Roger Corman’s unwitting role in launching Stephen King’s career

If you ever have an hour to spare, consider diving into Roger Corman’s extensive filmography. The legendary producer and director, who passed away in 2024 at the age of 98, worked on over 500 films throughout his remarkable career. As a director, he brought cult classics like The Little Shop of Horrors and House of Usher to life, while his work as a producer delivered a host of low-budget, campy horrors that continue to delight fans of cult cinema to this day.

Corman’s own output only tells half of his story. He will go down in history as a man who gave a leg up to some of the most acclaimed actors and directors to have ever lived. In The Little Shop of Horrors, he cast a young Jack Nicholson years before he would make it big. He produced Boxcar Bertha, one of Martin Scorsese’s earliest films, and he was responsible for the US distribution of films from Federico Fellini, Akira Kurosawa, and many other acclaimed foreign directors.

Another name that Corman helped out earlier in their career was Stephen King, although this assistance came indirectly. Speaking with the New York Times, King remembered his early days as an aspiring novelist. To hone his craft, he would go to the cinema, watch one of Corman’s films, and then adapt it into the written word. He would make enough copies to sell these stories to the kids at his high school, charging a quarter each for the pleasure.

This hustler attitude would come to define King as an adult. The author’s work ethic is legendary, as he’s churned out more legendary horror stories than most people have had hot dinners. Even in his downtime, his short stories have gone on to be adapted into some of the greatest movies ever made, like Stand by Me or The Shawshank Redemption.

King only said that he was a ‘teenager’ when he started novelising Corman’s films, so we can assume he was doing this in the early 1960s. That means he would have been exposed to the likes of The Raven and The Masque of Red Death, two movies based on the works of Edgar Allen Poe. Corman’s wheelhouse of darkly gothic tales with spectacular monsters maps perfectly across to King’s own output, so it’s clear that those tales he was writing stayed with him long after he’d left the playground.
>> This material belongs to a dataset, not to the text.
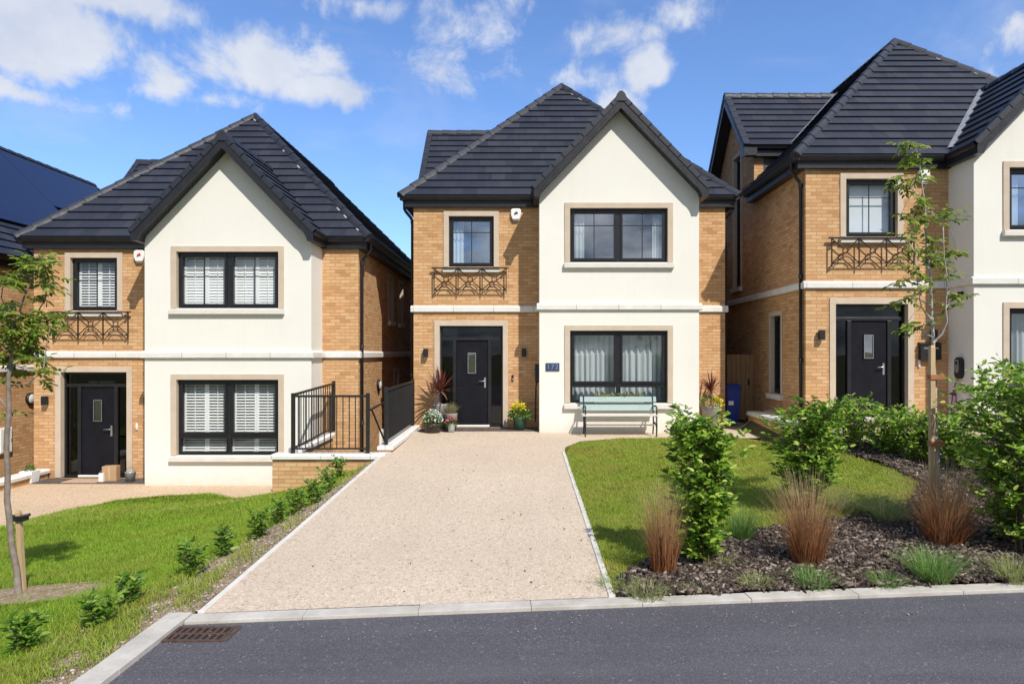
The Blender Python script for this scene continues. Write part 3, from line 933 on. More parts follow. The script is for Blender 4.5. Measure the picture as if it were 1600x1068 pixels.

Maine’s finest has never shied away from his love of Corman’s work. He once singled out the 1963 film Dementia 13 as “a movie that matters” and said it made the likes of Psycho and Night of the Living Dead “look tame”. Dementia 13, which Corman produced, was directed by another future legend that he helped get on the ladder – Francis Ford Coppola. Corman had some money left over from a previous project and, spotting the potential in the young director, offered him the chance to use it to make his own film. It is safe to say that the risk paid off.

In his 1981 non-fiction book Danse Macabre, a meta-commentary on the nature of horror fiction, King referenced another of Corman’s pieces. The Pit and the Pendulum, which the late legend directed, was essential in laying the groundwork for a new breed of horror films beyond the 1960s. If you want to know why, you’ll have to watch it for yourself. Neither Corman nor King would approve of spoilers.